Magnetic Flip-Flops
Considering that ships, planes and Boy Scouts steer by it, Earth's magnetic field is less reliable than you'd think. Rocks in an ancient lava flow in Oregon suggest that for a brief erratic span about 16 million years ago magnetic north shifted as much as 6 degrees per day. After little more than a week, a compass needle would have pointed toward Mexico City.
The lava catches Earth's magnetic field in the act of reversing itself. Magnetic north heads south, and -- over about 1,000 years -- the field does a complete flip-flop. While the Oregon data is controversial, Earth scientists agree that the geological evidence as a whole -- the "paleomagnetic" record -- proves such reversals happened many times over the past billion years.
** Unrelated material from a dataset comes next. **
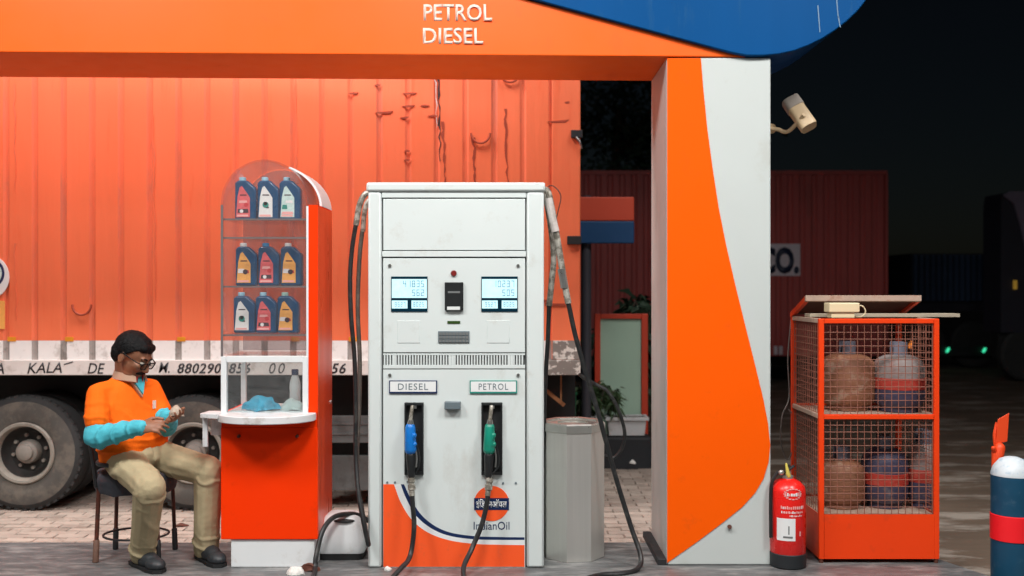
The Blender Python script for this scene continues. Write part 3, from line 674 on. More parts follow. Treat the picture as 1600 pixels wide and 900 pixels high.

"Some reversals occurred within a few 10,000 years of each other," says Los Alamos scientist Gary Glatzmaier, "and there are other periods where no reversals occurred for tens of millions of years." How do these flip-flops happen, and why at such irregular intervals? The geological data, invaluable to show what happened, registers only a mute shrug when it comes to the deeper questions.
For that matter, why is it that instead of quietly fading away, as magnetic fields do when left to their own devices, Earth's magnetic field is still going strong after billions of years? Einstein is said to have considered it one of the most important unsolved problems in physics. With a year of computing on Pittsburgh's CRAY C90, 2,000 hours of processing, Glatzmaier and collaborator Paul Roberts of UCLA took a big step toward some answers. Their numerical model of the electromagnetic, fluid dynamical processes of Earth's interior reproduced key features of the magnetic field over more than 40,000 years of simulated time. To top it off, the computer-generated field reversed itself.
"We weren't expecting it," says Roberts, "and were delighted. This gives us confidence we've built a credible bridge between theory and the paleomagnetic data." Their surprising results, reported as a cover story in Nature (Sept. 21, 1995), provide an inner-Earth view of geomagnetic phenomena that have not been observed or anticipated by theory. Furthermore, the Glatzmaier-Roberts model offers, for the first time, a coherent explanation of magnetic field reversal.
Journey to the Center of the Earth
Roughly speaking, Earth is like a chocolate-covered cherry -- layered, with liquid beneath the surface and a solid inner core. Beneath the planet's relatively thin crust is a thick, solid layer called the mantle. Between the mantle and the inner core is a fluid layer, the outer core. According to generally accepted theory -- the dynamo theory -- interactions between the churning, twisting flow of molten material in the outer core and the magnetic field generate electrical current that, in turn, creates new magnetic energy that sustains the field. "The typical lifetime of a magnetic field like Earth's," says Glatzmaier, "is several tens of thousands of years. The fact that it's existed for billions of years means something must be regenerating it all the time."
How do we know if the dynamo theory is right? To the consternation of our desire to understand what's happening inside the planet we live on, Jules Verne's Journey to the Center of the Earth is still fiction. There's no way to penetrate 4,000 miles to Earth's center, nor to monitor fluid motions or magnetism in the outer core.
The Glatzmaier-Roberts computational model may be the next best thing to a guided tour of inner Earth. While other models have given good clues that theory is on track, they have been limited by a two-dimensional approach that required simplifying assumptions. Roberts and Glatzmaier set out to implement a fully three-dimensional model, based on a computer program Glatzmaier developed over many years, that would allow the complex feedbacks between fluid motion and the magnetic field to evolve on their own -- in other words, to be solved "self consistently."